Do not Ask and Thou Shall Still Receive - When the User Looses Control Over Their Own Computers
By Antonel Neculai
Imagine
you’re driving your car with high speed on the highway and all of a sudden the
engine is cut off and a message on the screen or a voice asks you something
about the pressure in the tires or the carburetor or the oil filter. You are as
good a mechanic as a three-year old kid good at writing a popular science book.
You don’t know the answer and your car gets slowly but surely off the highway
and stops for good. You can do nothing about it and you have to cancel all your
plans and call the towing company or the mechanic for an advice.
Here’s
another exercise for you: imagine you
have a four or five-year old car that you’re happy with. It might not be the
fastest or the slickest in the neighborhood but it does its job. You even have
a nice garage to keep it sheltered from the bad weather. But there is a weird
thing going on lately: your car gets bigger and slower.Your car turns from a nice useful good-on-gas
pickup truck into a sort of a tank, a huge shapeless, slow automobile that
drinks gas like a thirsty student on his first party away from home, burning so
much gas that would make a Hummer owner happy about his car’s mileage for the
first (and probably last) time in his life. You wonder what happened and you
discover that your car dealer or the car manufacturer accessed your car every
night and added bits and parts, changing it and adding stuff that you have
never requested. So one day you realize your great car that you were once so
proud of turned into a four-wheel useless monster that requires you to spend a
fortune to operate. You call the mechanic and the car dealer and they both
agree you need to purchase the new 2010 model just released by the
manufacturer. “This is a conspiracy” you shout in vain. “I never asked anybody
to change my car!”
The two
scenarios look like (bad) science fiction stories but this is exactly what
happens now with our computers. We purchased a decent, nice computer a few
years ago, running Windows XP with Microsoft Office XP and today we can hardly
use it. Every time we go online that software connect to the company’s servers
and downloads updates, patches or new versions.
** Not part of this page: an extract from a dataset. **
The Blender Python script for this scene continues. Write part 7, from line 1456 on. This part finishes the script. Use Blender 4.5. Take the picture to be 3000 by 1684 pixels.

I installed with my own hands Acrobat
version 5 and now I have version 9. The problem is it used to be 30 MB and now
it’s 250 MB. And I only use it to open plain simple pdf files! I start Word or
Excel to create a document and all of a sudden I get bombarded with strange
messages about filenames, extensions, versions and other crazy things I never
knew they exist (I know this stuff, but I’m a specialist, what about poor ol’
user – or better say victim?). You start a program and nothing happens. The
computer freezes and you feel like throwing it out the window. In reality, the
computer connects to the software producer’s servers and looks for updates,
downloads and installs them. And you have no clue! Not only that they didn’t
ask for your permission, but they didn’t even think of letting you know what’s
going on. To make things worse, the new version tries to sell you something,
uses more resources and pushes your computer to the limits. They didn’t ask you
if you want or even need the new updates or versions; they took over your
computer and made you the last and insignificant link in an out-of-your-control
chain. But rest assured, they will offer you the way out: buy a new computer!
Let me tell you something: I really don’t want anybody to mess around with my
dear ol’ 1995 Mitsubishi. It works fine!